Il est vrai que, mis bout-à-bout, s'il n'y avait pas de date ni d'auteur, on ne serait pas toujours capable d'identifier la période d'écriture tant ces pensées nauséabondes se font écho les unes les autres – de l'Antiquité au XXème siècle, de Platon et Aristote à Freud et Sartre, en passant par tous les grands penseurs européens Machiavel, Lord Byron, Spinoza, Diderot, Auguste Comte et compagnie. J'en veux pour exemple la chaîne de réincarnation citée par Platon (bête > femme > homme) qu'on peut retrouver dans des religions orientales ; Saint-Augustin parlant de sa mère comme d'une sainte car elle a accepté que le mariage était une forme d'esclavage fait écho aux conceptions d'Olympe de Gouges. Dans ce sens, on peut effectivement faire le point sur les permanences et éventuelles petites évolutions.
Ce qui me gêne, c'est qu'une personne non avisée ne peut que se faire un jugement partiel et partial, en bloc pour ou contre ces propos (eh oui, les misogynes existent toujours et pourraient se sentir tout à fait (ré)confortés de lire ces lignes provenant de plumes adulées dans la civilisation occidentale – pour « rire – jaune – de la bêtise des grands esprits », cela signifierait que toute personne ouvrant ce livre est convaincue de l'égalité homme-femme, ce qui ne peut être garanti), et cela ne me semble pas servir la cause de la considération des femmes.
J'aurais trouvé constructif de présenter des discours masculins pour l'égalité des hommes et des femmes : quid de Nicolas de Condorcet par exemple ? Est-ce que cela n'aurait pas mieux nourri la réflexion ? Sont mentionnés une fois les noms de John Stuart Mill et Marx : pourquoi ne pas avoir proposé des extraits ?
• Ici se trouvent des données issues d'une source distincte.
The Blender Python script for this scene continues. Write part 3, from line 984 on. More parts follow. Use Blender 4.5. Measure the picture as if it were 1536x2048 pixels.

Parmi tous ces auteurs misogynes, je crois que je donnerais la palme à Proudhon – vingt pages citées absolument insupportables… Et dire qu'il faisait partie de mes grandes références de penseurs anarchistes quand j'étais ado – mais je n'ai pas souvenir d'avoir un jour lu ses propos sur les femmes.

J'ai trouvé intéressant l'entretien de Jean-Paul Sartre avec Simone de Beauvoir, il met bien en évidence que le machisme est tellement systémique que (la plupart) des hommes ne se rendent pas compte, en toute bonne foi, non seulement qu'ils en font partie intégrante, mais en plus qu'ils l'entretiennent, l'alimentent, le reproduisent.

Intéressant donc, mais à lire avec des pincettes.